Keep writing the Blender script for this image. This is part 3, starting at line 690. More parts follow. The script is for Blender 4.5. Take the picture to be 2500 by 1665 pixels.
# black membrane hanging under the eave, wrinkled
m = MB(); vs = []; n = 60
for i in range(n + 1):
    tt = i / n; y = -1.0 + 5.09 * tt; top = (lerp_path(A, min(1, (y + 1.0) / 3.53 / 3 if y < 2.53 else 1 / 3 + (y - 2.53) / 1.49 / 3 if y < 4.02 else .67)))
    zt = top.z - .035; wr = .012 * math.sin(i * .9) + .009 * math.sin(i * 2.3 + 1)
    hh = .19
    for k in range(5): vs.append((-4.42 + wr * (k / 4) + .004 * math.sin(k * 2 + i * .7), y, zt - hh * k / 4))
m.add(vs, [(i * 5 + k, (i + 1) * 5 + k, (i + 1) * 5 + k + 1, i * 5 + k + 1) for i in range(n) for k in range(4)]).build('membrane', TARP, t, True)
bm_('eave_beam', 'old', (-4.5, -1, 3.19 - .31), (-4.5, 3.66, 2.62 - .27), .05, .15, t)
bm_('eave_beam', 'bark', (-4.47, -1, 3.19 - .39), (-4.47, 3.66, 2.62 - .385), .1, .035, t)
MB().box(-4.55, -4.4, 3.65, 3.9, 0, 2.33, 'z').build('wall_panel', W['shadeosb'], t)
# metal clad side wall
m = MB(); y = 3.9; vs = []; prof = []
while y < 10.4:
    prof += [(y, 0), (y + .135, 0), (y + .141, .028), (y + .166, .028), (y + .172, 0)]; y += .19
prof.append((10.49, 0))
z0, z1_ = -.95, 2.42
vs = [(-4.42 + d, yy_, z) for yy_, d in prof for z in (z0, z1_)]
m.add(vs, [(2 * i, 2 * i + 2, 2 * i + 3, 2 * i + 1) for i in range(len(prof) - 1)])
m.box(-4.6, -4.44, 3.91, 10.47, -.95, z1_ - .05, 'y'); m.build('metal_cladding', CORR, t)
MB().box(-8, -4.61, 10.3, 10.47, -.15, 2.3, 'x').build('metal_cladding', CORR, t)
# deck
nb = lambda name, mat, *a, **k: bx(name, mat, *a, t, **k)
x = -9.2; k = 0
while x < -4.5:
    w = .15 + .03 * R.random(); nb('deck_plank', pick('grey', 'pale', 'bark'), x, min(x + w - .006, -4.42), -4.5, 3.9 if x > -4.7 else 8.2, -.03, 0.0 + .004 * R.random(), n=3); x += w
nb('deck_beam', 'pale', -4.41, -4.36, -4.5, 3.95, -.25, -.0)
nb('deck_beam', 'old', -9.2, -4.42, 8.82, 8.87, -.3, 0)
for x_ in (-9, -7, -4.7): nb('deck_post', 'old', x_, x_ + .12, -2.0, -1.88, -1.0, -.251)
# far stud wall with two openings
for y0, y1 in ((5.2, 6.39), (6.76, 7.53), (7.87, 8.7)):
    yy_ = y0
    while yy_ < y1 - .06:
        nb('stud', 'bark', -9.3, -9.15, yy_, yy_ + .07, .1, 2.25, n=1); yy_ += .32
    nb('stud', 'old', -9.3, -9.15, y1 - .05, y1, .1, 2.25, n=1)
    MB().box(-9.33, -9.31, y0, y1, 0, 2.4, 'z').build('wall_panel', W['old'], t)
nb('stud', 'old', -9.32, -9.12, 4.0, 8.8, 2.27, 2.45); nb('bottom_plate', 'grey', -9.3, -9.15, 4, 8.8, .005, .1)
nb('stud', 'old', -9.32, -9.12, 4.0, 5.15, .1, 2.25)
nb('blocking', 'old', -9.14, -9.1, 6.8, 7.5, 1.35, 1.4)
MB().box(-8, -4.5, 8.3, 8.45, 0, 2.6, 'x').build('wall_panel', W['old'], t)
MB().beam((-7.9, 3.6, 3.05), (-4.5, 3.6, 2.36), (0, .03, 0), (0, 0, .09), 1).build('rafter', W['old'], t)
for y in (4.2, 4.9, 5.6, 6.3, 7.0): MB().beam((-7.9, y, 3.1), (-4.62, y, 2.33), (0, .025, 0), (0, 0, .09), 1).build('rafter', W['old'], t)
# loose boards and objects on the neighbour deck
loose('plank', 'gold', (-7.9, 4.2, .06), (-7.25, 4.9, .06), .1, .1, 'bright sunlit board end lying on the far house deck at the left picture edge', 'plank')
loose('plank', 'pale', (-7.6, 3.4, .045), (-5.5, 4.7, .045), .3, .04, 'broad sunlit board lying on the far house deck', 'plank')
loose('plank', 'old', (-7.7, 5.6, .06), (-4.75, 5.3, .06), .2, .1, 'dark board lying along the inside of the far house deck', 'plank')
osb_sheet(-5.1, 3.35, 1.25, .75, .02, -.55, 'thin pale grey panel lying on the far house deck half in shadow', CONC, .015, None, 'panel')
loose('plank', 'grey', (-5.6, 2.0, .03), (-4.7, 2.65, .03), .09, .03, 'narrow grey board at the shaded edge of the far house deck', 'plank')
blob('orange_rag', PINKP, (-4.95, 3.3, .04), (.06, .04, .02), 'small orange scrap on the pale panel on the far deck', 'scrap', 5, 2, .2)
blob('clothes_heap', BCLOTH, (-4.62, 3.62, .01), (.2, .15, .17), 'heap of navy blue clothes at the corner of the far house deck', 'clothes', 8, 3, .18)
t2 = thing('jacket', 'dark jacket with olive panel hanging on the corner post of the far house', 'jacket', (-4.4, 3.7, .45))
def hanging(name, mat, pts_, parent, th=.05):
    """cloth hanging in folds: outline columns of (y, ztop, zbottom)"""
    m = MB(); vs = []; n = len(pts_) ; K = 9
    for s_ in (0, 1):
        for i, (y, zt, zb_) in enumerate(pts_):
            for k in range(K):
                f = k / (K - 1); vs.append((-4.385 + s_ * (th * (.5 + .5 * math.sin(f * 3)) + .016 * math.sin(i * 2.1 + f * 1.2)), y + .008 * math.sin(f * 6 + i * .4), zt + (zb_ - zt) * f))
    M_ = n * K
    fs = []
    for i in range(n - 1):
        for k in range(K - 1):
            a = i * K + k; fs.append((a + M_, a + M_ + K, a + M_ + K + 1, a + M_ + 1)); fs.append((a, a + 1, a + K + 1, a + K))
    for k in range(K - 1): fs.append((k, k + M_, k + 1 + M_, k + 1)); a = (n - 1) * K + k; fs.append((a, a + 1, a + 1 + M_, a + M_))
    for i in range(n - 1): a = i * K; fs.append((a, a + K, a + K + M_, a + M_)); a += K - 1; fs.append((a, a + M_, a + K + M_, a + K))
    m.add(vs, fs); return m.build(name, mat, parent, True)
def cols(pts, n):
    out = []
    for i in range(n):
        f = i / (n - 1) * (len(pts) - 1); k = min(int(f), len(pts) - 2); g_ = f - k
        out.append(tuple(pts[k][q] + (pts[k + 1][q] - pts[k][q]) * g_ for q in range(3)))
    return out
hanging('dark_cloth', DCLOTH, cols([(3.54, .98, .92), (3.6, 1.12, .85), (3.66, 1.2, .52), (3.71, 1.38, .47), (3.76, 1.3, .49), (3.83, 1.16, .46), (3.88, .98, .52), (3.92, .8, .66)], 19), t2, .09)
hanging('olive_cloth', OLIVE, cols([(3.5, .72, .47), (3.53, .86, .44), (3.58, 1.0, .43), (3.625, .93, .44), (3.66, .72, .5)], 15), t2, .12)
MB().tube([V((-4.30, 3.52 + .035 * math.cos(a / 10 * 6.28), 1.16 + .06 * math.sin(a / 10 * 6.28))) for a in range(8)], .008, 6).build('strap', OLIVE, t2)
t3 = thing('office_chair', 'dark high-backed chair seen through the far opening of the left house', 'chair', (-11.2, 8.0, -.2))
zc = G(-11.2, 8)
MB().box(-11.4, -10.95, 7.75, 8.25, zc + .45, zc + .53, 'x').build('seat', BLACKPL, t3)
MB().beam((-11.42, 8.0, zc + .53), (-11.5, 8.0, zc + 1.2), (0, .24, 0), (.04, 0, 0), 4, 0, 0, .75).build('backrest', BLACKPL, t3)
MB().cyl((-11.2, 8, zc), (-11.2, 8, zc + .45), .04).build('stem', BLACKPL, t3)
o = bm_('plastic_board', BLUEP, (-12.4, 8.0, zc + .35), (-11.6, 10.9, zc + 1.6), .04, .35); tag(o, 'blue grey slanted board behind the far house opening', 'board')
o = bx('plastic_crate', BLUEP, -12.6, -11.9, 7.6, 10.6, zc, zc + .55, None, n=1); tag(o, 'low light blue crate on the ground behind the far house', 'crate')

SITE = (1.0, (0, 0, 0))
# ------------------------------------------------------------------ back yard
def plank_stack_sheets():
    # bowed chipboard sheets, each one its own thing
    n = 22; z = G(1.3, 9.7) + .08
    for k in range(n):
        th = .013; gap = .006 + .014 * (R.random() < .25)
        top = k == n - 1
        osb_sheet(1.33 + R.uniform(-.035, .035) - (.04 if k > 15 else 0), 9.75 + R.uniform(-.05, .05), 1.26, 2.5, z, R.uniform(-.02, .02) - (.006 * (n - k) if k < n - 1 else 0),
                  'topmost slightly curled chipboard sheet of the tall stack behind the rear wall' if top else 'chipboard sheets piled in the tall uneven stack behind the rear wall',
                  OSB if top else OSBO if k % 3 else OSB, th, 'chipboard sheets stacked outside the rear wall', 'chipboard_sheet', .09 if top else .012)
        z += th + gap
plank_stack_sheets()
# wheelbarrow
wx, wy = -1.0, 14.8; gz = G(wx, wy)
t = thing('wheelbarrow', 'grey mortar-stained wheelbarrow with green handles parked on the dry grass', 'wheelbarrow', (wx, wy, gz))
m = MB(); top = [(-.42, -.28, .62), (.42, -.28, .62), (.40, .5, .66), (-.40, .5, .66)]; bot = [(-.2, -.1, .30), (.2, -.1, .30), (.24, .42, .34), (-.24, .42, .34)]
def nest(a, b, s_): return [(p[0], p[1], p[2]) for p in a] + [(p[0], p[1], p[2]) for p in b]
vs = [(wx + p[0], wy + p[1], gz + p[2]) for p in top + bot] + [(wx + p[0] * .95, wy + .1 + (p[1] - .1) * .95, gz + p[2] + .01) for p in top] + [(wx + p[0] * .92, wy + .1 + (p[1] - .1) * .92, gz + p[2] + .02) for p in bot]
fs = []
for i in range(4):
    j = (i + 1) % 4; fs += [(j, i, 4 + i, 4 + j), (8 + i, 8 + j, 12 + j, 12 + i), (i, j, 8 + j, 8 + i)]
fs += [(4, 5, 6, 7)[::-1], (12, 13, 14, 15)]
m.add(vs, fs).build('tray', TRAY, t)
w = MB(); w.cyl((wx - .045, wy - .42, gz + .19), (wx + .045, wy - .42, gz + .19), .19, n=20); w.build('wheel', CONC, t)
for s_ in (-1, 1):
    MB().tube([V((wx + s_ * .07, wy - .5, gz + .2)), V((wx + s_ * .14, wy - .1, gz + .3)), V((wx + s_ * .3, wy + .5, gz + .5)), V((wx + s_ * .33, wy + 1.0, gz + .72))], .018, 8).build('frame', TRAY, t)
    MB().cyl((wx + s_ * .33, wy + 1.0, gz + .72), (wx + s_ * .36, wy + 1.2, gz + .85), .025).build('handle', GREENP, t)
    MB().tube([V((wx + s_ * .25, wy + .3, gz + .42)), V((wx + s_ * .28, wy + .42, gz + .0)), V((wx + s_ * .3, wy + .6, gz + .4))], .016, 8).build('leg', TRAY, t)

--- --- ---

» To be done
Give the count of lines that hold the word "picture", with nothing added.

» Output for this exercise
2